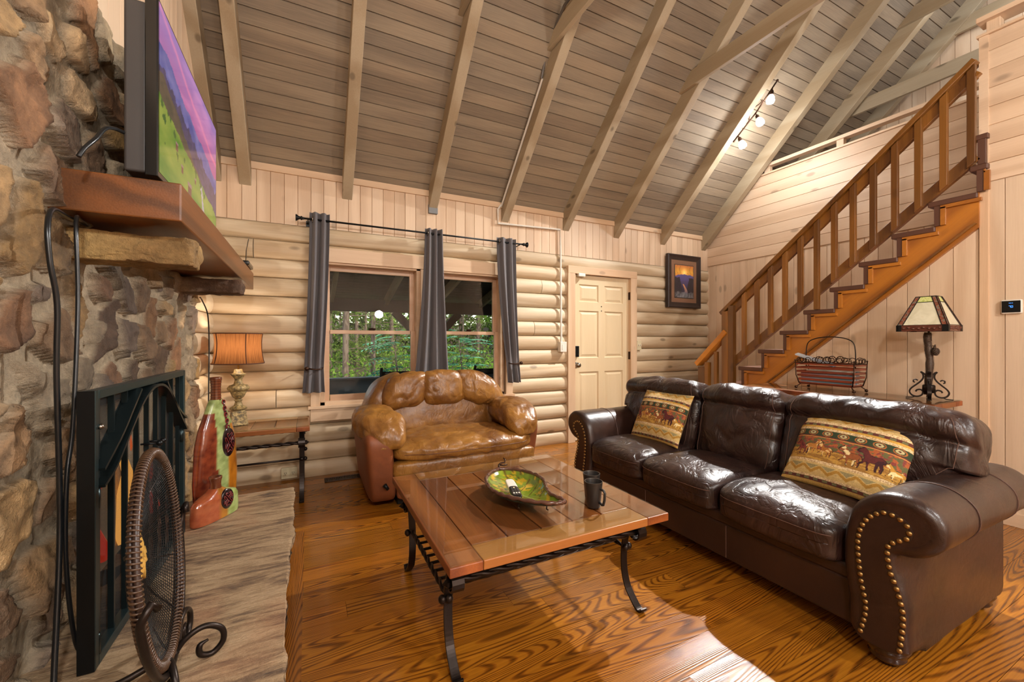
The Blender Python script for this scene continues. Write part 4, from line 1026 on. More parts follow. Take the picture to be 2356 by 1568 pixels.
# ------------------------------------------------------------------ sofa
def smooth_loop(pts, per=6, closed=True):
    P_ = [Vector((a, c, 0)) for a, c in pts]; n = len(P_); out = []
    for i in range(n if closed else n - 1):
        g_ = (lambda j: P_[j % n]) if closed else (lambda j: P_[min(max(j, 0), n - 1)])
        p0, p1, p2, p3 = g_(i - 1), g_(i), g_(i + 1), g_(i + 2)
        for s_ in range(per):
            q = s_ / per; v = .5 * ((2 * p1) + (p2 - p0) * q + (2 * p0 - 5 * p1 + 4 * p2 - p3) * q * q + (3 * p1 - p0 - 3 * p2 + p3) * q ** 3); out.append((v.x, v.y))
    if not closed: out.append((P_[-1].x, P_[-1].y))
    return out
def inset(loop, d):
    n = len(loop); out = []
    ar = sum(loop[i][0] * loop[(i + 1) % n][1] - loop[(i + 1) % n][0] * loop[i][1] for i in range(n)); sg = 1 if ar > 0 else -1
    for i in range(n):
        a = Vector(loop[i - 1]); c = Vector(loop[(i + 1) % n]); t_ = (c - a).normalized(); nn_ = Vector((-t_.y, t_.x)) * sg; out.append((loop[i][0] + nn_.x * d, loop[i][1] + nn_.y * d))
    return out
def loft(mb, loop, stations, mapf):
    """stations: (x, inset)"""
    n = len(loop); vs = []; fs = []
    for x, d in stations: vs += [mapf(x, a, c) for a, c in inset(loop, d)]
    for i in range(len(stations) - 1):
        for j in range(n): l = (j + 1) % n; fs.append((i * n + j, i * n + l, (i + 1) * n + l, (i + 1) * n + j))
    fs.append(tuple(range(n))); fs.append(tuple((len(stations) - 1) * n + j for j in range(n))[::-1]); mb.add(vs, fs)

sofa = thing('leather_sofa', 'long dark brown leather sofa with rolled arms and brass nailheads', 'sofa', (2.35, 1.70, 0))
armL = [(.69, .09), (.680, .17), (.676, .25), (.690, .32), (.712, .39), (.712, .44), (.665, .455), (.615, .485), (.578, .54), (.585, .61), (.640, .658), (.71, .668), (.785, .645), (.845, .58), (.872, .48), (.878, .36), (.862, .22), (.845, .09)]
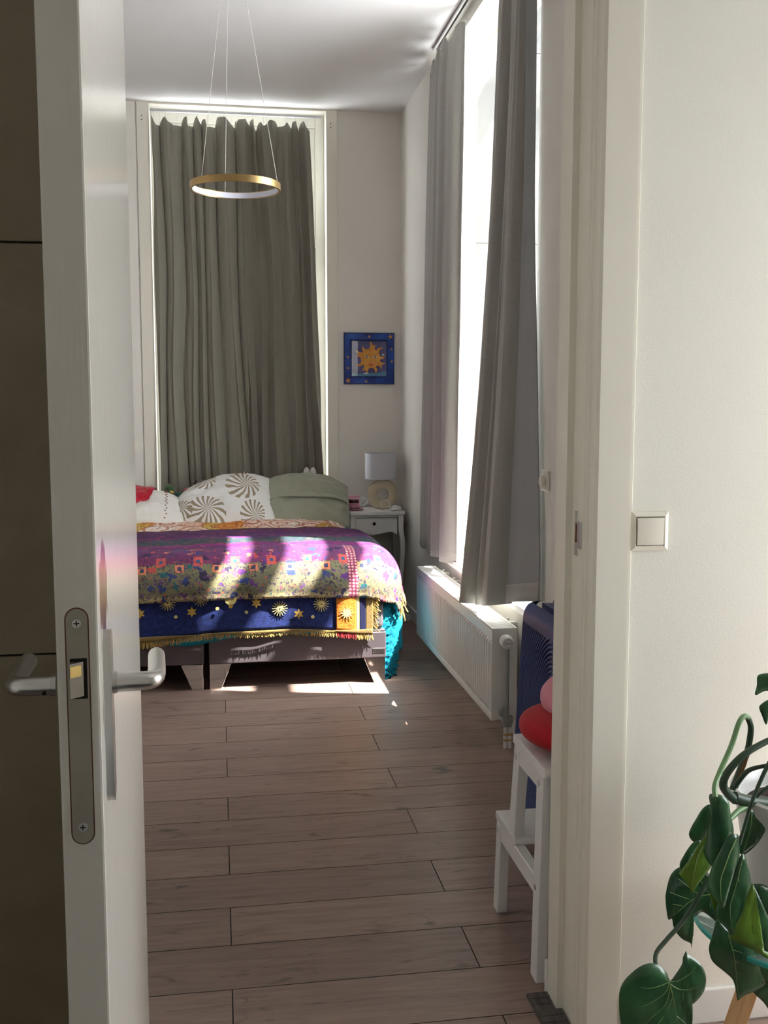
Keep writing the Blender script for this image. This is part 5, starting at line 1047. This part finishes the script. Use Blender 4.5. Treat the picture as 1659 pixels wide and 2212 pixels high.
------------------------
## Exercise details
Excluding the pictures, reproduce every entry exactly as given.

## Task answer
The Blender Python script for this scene continues. Write part 4, from line 1026 on. More parts follow. Take the picture to be 2356 by 1568 pixels.
# ------------------------------------------------------------------ sofa
def smooth_loop(pts, per=6, closed=True):
    P_ = [Vector((a, c, 0)) for a, c in pts]; n = len(P_); out = []
    for i in range(n if closed else n - 1):
        g_ = (lambda j: P_[j % n]) if closed else (lambda j: P_[min(max(j, 0), n - 1)])
        p0, p1, p2, p3 = g_(i - 1), g_(i), g_(i + 1), g_(i + 2)
        for s_ in range(per):
            q = s_ / per; v = .5 * ((2 * p1) + (p2 - p0) * q + (2 * p0 - 5 * p1 + 4 * p2 - p3) * q * q + (3 * p1 - p0 - 3 * p2 + p3) * q ** 3); out.append((v.x, v.y))
    if not closed: out.append((P_[-1].x, P_[-1].y))
    return out
def inset(loop, d):
    n = len(loop); out = []
    ar = sum(loop[i][0] * loop[(i + 1) % n][1] - loop[(i + 1) % n][0] * loop[i][1] for i in range(n)); sg = 1 if ar > 0 else -1
    for i in range(n):
        a = Vector(loop[i - 1]); c = Vector(loop[(i + 1) % n]); t_ = (c - a).normalized(); nn_ = Vector((-t_.y, t_.x)) * sg; out.append((loop[i][0] + nn_.x * d, loop[i][1] + nn_.y * d))
    return out
def loft(mb, loop, stations, mapf):
    """stations: (x, inset)"""
    n = len(loop); vs = []; fs = []
    for x, d in stations: vs += [mapf(x, a, c) for a, c in inset(loop, d)]
    for i in range(len(stations) - 1):
        for j in range(n): l = (j + 1) % n; fs.append((i * n + j, i * n + l, (i + 1) * n + l, (i + 1) * n + j))
    fs.append(tuple(range(n))); fs.append(tuple((len(stations) - 1) * n + j for j in range(n))[::-1]); mb.add(vs, fs)

sofa = thing('leather_sofa', 'long dark brown leather sofa with rolled arms and brass nailheads', 'sofa', (2.35, 1.70, 0))
armL = [(.69, .09), (.680, .17), (.676, .25), (.690, .32), (.712, .39), (.712, .44), (.665, .455), (.615, .485), (.578, .54), (.585, .61), (.640, .658), (.71, .668), (.785, .645), (.845, .58), (.872, .48), (.878, .36), (.862, .22), (.845, .09)]
Keep writing the Blender script for this image. This is part 5, starting at line 1047. This part finishes the script. Use Blender 4.5. Treat the picture as 1659 pixels wide and 2212 pixels high.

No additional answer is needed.